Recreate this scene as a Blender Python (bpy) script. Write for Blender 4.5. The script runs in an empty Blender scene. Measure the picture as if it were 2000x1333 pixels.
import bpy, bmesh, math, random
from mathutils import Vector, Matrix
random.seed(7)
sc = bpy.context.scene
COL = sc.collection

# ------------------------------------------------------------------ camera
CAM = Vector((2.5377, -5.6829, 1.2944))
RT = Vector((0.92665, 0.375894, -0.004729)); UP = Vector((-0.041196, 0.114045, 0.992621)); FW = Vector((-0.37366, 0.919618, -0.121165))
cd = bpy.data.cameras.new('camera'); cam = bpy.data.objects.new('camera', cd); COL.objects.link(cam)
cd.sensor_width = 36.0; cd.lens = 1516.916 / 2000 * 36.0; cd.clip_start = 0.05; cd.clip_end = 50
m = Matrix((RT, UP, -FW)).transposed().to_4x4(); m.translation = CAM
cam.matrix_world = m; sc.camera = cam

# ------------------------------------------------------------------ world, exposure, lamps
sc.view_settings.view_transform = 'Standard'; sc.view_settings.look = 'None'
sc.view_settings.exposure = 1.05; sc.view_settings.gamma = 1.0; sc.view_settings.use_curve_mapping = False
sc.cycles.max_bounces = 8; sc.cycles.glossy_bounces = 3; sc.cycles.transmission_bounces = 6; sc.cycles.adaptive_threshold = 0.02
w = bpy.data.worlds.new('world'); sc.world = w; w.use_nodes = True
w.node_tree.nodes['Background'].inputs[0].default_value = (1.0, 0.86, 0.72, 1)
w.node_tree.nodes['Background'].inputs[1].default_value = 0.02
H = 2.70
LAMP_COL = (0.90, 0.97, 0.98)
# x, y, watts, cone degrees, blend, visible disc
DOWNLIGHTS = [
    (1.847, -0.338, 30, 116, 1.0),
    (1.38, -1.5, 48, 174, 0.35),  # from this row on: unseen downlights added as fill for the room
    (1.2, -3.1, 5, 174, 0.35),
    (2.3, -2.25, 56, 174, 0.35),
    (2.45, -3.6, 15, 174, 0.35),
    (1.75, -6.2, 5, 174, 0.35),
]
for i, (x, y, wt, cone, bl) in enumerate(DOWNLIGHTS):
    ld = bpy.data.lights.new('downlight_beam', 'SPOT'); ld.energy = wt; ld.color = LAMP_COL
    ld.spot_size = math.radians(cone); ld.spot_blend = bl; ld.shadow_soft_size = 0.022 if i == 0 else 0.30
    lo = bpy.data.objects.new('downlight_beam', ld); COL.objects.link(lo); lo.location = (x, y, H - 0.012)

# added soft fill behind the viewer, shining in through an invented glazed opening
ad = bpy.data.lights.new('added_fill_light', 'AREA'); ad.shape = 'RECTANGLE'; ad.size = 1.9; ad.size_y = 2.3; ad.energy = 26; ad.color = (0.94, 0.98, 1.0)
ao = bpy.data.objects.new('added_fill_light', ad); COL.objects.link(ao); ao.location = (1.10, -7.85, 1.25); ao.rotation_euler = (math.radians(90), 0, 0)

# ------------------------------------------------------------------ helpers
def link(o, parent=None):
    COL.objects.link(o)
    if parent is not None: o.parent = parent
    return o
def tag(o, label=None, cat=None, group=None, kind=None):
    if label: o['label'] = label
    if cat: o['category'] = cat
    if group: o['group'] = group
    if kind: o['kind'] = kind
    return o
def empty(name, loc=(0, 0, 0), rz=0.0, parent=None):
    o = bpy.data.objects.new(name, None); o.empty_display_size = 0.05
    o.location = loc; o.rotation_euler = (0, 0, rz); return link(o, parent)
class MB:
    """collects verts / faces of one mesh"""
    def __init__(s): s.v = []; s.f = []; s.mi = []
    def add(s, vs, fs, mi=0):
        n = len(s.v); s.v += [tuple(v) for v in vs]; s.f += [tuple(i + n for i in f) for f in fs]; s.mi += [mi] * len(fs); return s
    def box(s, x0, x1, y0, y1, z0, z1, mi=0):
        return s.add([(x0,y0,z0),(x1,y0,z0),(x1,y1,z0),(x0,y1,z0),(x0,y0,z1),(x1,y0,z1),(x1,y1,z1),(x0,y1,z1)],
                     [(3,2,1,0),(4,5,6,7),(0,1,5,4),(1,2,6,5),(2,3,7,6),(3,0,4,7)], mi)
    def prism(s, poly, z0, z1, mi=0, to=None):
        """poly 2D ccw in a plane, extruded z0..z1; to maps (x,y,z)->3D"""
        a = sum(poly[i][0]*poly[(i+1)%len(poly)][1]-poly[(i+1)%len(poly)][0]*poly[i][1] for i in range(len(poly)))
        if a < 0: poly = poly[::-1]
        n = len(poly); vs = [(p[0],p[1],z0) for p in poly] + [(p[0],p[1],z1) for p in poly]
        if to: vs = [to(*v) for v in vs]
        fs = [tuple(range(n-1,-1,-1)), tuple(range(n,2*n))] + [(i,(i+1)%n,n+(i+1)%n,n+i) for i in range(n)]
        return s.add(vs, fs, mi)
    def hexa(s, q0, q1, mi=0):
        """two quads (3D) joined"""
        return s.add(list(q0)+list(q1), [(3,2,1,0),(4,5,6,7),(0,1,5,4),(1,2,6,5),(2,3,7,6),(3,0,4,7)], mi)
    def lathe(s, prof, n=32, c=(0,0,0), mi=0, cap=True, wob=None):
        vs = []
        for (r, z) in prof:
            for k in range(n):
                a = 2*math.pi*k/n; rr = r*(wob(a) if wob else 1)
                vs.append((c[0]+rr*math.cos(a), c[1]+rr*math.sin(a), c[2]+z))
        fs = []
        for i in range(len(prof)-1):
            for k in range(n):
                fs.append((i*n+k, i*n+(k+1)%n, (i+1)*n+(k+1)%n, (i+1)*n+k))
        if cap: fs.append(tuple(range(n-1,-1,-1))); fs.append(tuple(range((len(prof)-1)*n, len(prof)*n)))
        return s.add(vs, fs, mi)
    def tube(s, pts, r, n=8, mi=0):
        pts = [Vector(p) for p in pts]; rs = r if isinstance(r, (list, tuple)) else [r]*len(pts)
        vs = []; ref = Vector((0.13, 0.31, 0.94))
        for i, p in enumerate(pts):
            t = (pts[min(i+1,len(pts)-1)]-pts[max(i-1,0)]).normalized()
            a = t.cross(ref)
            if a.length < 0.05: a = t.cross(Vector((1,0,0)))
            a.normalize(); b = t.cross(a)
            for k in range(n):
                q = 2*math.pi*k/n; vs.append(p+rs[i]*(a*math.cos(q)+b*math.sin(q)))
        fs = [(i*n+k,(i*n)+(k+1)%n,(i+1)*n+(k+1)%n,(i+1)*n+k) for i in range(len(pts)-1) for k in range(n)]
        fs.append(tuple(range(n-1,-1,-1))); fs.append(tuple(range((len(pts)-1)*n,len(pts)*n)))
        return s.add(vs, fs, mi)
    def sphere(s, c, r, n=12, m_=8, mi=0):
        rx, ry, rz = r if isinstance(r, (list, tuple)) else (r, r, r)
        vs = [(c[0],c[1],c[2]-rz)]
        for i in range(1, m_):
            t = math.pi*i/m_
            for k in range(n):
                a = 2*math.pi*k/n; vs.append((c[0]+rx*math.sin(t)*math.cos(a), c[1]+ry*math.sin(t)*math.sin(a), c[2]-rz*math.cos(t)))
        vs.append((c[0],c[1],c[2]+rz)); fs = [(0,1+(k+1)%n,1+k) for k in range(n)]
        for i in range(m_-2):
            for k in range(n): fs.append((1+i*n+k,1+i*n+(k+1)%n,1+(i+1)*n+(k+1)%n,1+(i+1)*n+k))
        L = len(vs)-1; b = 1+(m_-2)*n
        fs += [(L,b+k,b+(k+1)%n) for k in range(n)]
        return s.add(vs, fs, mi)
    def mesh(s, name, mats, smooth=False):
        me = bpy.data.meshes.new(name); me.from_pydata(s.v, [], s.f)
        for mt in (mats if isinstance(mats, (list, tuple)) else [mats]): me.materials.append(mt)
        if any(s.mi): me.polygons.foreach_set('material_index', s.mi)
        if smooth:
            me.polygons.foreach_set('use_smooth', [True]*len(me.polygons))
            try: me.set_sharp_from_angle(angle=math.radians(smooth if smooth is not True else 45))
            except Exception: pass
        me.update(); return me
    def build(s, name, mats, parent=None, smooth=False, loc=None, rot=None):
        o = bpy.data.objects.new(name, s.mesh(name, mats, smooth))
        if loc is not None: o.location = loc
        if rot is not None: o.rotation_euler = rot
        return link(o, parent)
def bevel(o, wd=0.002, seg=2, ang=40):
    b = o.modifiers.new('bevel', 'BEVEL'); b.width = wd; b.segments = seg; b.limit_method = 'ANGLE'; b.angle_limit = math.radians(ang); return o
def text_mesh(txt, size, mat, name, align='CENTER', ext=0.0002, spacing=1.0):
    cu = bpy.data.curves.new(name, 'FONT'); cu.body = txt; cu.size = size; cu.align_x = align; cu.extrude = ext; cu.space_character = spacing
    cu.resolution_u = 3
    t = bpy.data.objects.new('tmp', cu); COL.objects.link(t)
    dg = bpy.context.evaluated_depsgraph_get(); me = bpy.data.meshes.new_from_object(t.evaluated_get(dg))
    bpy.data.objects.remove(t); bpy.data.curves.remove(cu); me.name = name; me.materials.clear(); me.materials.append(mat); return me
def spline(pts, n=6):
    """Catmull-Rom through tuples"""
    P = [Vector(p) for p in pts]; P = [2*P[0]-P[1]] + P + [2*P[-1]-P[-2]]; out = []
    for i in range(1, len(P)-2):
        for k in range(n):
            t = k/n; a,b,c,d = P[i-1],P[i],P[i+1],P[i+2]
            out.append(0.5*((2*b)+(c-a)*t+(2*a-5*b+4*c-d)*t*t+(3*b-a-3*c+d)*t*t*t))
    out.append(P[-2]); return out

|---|

The problem
Return exactly the lines that run from the top of the listing above to the line containing "cam.matrix_world = m; sc.camera = cam", please, keeping both end lines and leaving out everything else.

Solution for this exercise
Recreate this scene as a Blender Python (bpy) script. Write for Blender 4.5. The script runs in an empty Blender scene. Measure the picture as if it were 2000x1333 pixels.
import bpy, bmesh, math, random
from mathutils import Vector, Matrix
random.seed(7)
sc = bpy.context.scene
COL = sc.collection

# ------------------------------------------------------------------ camera
CAM = Vector((2.5377, -5.6829, 1.2944))
RT = Vector((0.92665, 0.375894, -0.004729)); UP = Vector((-0.041196, 0.114045, 0.992621)); FW = Vector((-0.37366, 0.919618, -0.121165))
cd = bpy.data.cameras.new('camera'); cam = bpy.data.objects.new('camera', cd); COL.objects.link(cam)
cd.sensor_width = 36.0; cd.lens = 1516.916 / 2000 * 36.0; cd.clip_start = 0.05; cd.clip_end = 50
m = Matrix((RT, UP, -FW)).transposed().to_4x4(); m.translation = CAM
cam.matrix_world = m; sc.camera = cam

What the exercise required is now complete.